November 30, 2017 at 9:30 am

To me it is sad to see how many once great radio stations have been damaged by Cumulus.

Ellen Samrock says:

November 30, 2017 at 9:43 am

Today Cumulus, tomorrow iHeart/Clear Channel.

Snead Hearn says:

November 30, 2017 at 10:53 am

Cumulus was never capable of running 3 stations efficiently and allowing a company like them to become so large is a travesty. Many great radio station and personalities have been destroyed as Cumulus put their management touch on stations, personalities and communities. I agree with Roger as iHeart and Clear Channel are not far behind. Video did not kill radio it was groups such as Cumulus, iHeart and Clear Channel…..

    Ellen Samrock says:

    November 30, 2017 at 5:43 pm

    When Bain Capital and Thomas H. Lee Partners closed on the purchase of Clear Channel in 2008, the price was 17.9 Billion.
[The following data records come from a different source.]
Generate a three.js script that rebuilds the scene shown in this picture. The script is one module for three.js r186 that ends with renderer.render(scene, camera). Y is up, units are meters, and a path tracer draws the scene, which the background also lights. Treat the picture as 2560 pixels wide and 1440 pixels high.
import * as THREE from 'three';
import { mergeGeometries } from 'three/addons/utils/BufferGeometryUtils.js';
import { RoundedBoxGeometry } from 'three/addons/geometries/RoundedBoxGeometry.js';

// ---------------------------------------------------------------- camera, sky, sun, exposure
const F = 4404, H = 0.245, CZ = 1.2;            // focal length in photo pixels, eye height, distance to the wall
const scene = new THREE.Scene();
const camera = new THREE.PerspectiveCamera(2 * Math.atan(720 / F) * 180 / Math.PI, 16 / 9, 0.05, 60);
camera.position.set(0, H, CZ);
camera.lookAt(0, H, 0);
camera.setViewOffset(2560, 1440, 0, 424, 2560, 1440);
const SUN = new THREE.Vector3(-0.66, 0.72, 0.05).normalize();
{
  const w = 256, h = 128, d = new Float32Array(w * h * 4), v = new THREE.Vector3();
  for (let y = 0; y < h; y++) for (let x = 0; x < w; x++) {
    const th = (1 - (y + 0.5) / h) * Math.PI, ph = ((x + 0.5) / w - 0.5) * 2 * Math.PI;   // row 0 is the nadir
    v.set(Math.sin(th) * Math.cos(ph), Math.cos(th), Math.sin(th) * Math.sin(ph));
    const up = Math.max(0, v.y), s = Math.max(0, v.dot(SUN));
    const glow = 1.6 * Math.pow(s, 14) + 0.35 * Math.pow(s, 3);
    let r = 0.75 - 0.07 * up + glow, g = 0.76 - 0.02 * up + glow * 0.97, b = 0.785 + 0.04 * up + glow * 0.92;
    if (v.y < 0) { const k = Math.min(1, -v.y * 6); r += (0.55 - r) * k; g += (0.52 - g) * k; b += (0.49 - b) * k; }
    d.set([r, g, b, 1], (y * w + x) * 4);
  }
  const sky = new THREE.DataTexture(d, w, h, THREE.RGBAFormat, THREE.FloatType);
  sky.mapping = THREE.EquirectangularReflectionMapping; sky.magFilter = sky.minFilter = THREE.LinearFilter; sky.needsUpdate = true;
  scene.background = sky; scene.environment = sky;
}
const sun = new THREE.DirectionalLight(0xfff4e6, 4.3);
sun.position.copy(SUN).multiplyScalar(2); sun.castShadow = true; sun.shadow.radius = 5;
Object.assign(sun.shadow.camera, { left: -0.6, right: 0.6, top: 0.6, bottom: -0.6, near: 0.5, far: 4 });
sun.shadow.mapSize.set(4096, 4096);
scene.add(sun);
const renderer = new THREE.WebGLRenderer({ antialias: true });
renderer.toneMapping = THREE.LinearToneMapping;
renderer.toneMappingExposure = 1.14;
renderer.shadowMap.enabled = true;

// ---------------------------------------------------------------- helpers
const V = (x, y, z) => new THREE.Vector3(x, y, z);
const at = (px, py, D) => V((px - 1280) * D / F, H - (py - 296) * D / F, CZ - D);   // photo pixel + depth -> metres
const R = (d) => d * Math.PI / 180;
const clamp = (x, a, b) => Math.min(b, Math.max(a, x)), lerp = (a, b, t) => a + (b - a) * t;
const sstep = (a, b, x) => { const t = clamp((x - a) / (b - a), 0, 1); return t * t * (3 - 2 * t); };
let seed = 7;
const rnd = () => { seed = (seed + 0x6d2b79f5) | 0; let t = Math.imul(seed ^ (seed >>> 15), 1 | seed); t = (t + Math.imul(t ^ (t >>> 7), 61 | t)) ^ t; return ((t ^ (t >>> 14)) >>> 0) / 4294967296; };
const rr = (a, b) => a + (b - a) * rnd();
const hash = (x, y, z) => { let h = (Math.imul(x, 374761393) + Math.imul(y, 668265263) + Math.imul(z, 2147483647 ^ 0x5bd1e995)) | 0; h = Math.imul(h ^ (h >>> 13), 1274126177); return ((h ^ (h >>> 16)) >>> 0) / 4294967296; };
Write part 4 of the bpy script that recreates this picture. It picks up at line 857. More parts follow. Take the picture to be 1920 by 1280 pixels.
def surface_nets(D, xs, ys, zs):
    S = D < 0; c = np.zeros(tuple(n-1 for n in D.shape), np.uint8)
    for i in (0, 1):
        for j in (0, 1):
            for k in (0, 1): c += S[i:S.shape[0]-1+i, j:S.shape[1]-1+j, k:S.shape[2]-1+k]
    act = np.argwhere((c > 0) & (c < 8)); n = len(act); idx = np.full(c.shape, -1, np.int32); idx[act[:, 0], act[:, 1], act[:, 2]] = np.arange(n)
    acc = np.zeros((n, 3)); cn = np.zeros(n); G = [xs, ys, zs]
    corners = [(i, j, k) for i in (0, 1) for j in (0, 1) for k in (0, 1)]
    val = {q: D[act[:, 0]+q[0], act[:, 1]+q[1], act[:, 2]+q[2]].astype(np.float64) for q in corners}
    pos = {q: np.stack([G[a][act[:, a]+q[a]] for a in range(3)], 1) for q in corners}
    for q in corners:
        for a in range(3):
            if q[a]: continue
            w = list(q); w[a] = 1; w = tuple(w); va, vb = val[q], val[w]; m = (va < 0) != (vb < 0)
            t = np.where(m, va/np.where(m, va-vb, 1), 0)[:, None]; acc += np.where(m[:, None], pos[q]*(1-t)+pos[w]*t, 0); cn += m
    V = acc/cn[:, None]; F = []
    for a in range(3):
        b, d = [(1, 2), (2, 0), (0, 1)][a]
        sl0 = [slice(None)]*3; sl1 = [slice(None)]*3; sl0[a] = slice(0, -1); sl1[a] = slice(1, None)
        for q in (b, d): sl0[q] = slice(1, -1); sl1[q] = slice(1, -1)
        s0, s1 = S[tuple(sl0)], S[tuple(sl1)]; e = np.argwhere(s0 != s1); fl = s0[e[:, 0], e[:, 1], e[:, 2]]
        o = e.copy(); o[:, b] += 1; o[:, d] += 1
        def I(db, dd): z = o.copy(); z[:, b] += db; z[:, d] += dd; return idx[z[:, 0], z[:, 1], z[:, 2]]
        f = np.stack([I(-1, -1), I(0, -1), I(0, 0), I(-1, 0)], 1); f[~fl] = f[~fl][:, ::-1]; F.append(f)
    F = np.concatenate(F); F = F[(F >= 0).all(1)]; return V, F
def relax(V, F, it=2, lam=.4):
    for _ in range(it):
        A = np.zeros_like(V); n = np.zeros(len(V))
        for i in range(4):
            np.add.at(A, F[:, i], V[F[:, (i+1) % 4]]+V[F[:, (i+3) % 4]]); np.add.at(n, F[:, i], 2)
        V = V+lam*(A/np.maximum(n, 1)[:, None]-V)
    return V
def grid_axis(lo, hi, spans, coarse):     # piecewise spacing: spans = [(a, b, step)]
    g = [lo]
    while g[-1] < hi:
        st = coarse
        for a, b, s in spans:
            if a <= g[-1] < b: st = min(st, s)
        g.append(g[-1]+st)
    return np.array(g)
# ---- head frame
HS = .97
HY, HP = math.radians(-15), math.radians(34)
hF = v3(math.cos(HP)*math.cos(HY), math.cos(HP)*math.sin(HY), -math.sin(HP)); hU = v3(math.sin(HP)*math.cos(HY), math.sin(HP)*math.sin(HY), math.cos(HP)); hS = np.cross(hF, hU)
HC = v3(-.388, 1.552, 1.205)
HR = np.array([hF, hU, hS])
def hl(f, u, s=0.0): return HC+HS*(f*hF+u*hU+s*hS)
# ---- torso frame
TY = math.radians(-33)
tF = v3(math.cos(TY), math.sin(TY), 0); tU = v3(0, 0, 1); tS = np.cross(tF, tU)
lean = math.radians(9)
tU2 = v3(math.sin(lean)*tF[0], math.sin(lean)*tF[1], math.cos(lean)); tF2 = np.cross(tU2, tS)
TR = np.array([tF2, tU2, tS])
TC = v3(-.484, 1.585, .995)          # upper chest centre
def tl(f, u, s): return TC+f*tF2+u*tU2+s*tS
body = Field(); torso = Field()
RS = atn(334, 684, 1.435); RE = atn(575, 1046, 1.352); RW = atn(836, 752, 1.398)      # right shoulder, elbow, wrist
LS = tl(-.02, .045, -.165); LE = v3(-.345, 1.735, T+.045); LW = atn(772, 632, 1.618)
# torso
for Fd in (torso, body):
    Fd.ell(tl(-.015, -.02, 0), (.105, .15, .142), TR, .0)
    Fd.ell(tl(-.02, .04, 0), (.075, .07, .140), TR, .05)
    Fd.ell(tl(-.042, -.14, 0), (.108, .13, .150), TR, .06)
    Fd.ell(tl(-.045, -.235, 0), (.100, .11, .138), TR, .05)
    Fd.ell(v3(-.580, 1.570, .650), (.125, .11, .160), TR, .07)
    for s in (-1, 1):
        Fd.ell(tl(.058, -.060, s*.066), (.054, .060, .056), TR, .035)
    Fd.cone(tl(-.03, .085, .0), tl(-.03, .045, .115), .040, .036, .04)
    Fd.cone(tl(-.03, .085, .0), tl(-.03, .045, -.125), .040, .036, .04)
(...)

That obligation has now ballooned to over 20 Billion with no end in sight. They’ve restructured this debt and shuffled the chairs so many times, industry watchers have lost count. Management has run out of options and lenders are clambering for their money. Though they refuse to see it, iHeart really has no choice but to head for bankruptcy court. In the meantime the “product” has suffered because of the cost cutting, rendering most iHeart stations unlistenable.

alicia farmer says:

November 30, 2017 at 12:31 pm

Numerous local TV station groups are emulating the Cumulus, iHeart, Clear Channel management philosophy. They will meet the same fate over time.